話は変わって、、僕は基本的には密閉派です。
ですから、メインはすべて密閉です。
ただし、容積の大きな密閉は作りません。
密閉の内部構造ですが、内部には必ず逆ホーンを仕込んでいます。
下が伸びるのと箱の強度が上がるので使用しています。
密閉は、ユニットが空気バネの影響を受けていますので、箱内部の構造が、ユニットの振幅に影響しているとのかと理解しています。


No title

Kenbeさん、
こんにちは。

断りもなく、勝手に話題にしてすみません。
解説、ありがとうございます。
自分自身、理解しようとしてますが、
やはり謎が多いシステムだなと感じております。

私自身も手持ちのバックロードで
実験してみようと計画しております。
こういうワクワクは竹中さんのスパイラルホーン以来です。
だからスピーカー作りは楽しいなあ。

メインの密閉型についても興味深いです。
逆ホーンが内在しているから小型で済むのか、
あるいは小型密閉に向いたユニットだからなのか
非常に気になります。

No title

kenbeさん。ご無沙汰しております。
ご本家からコメントいただき、嬉しい限りです。

最近、音工房ZさんのBHBSはダブルバスレフに近付いているように感じています。

2018年初頭のコンテスト会場で初めて聴いた石田式BHBSの音にこれまでに聴いたどのスピーカーにも無い独特の魅力を感じました。
「こんな音のスピーカーを私も作れるようになってみたい」と思い始めましたが、工作が苦手で手も遅い私にはkenbeさんのようにおびただしい数の試作を繰り返すのは到底無理でした。
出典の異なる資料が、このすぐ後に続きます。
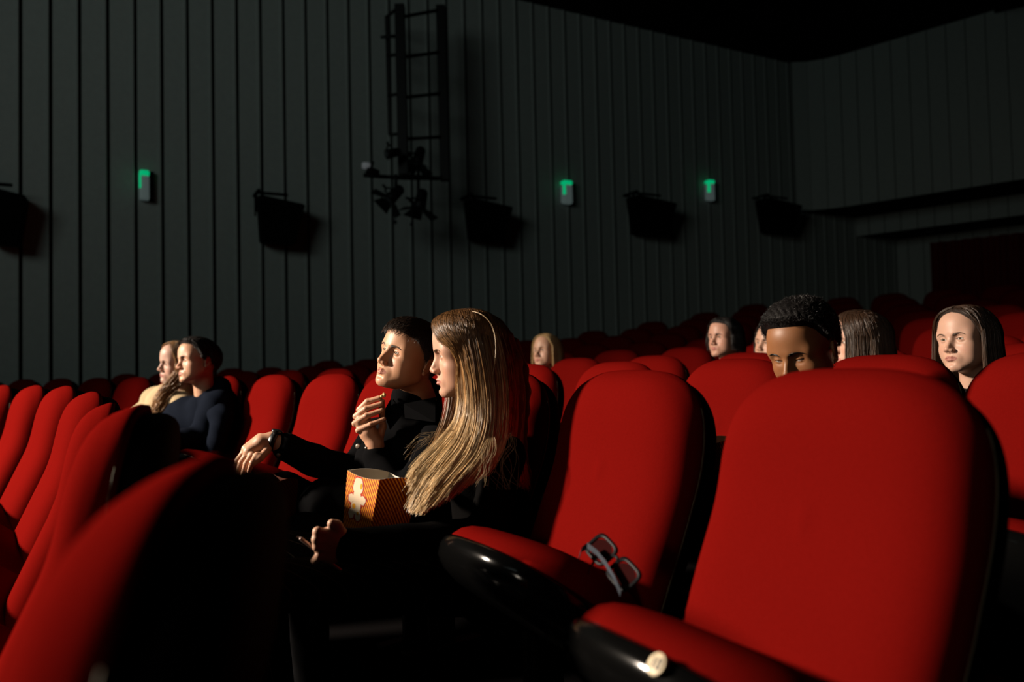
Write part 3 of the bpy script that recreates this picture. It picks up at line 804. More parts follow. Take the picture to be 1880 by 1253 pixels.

まずは旧FEシリーズのようなBH向きユニット用に作ったBH箱にバスレフ向きユニット(バスレフで充分な低音が得られるユニット)を取り付け、開口をある程度塞いでみると、低音過多だったホーンの音の重心が低域側にずれて中低音の山が下がりローエンドもぐっと伸び、音もまともになる事が耳・f特双方で確認出来ました。
また、BHBS化することでローが伸びるのですから、ホーンの開き率は本来のBHほど低くしてはならない(もっと開いた、短いホーンでも良い)ことも判りました。

空気室容積・スロート面積・ホーン開き率・開口面積・ダクト面積と長さをどうするか。
MJ誌でシミュレーションソフトを使ってBHやQWT・ダクト付きQWTや空気室の無いBHを設計されていた小澤さんがVBH(ダクト付きBH)の名でBHBSを作り始められたのを読んで、シミュレーションに頼れば私にも何とかなるのではないかと思い、前述のフリーソフトの使い方を頑張って覚え(自力で会得したので小澤さんの解説とは少し違った使い方をしています)、何とか設計をしています。

YouTubeで拝聴するkenbeさんのBHBSの音にはまだまだ遠く及びませんが、老後の新たな目標をいただいたkenbeさんには感謝、感謝、です。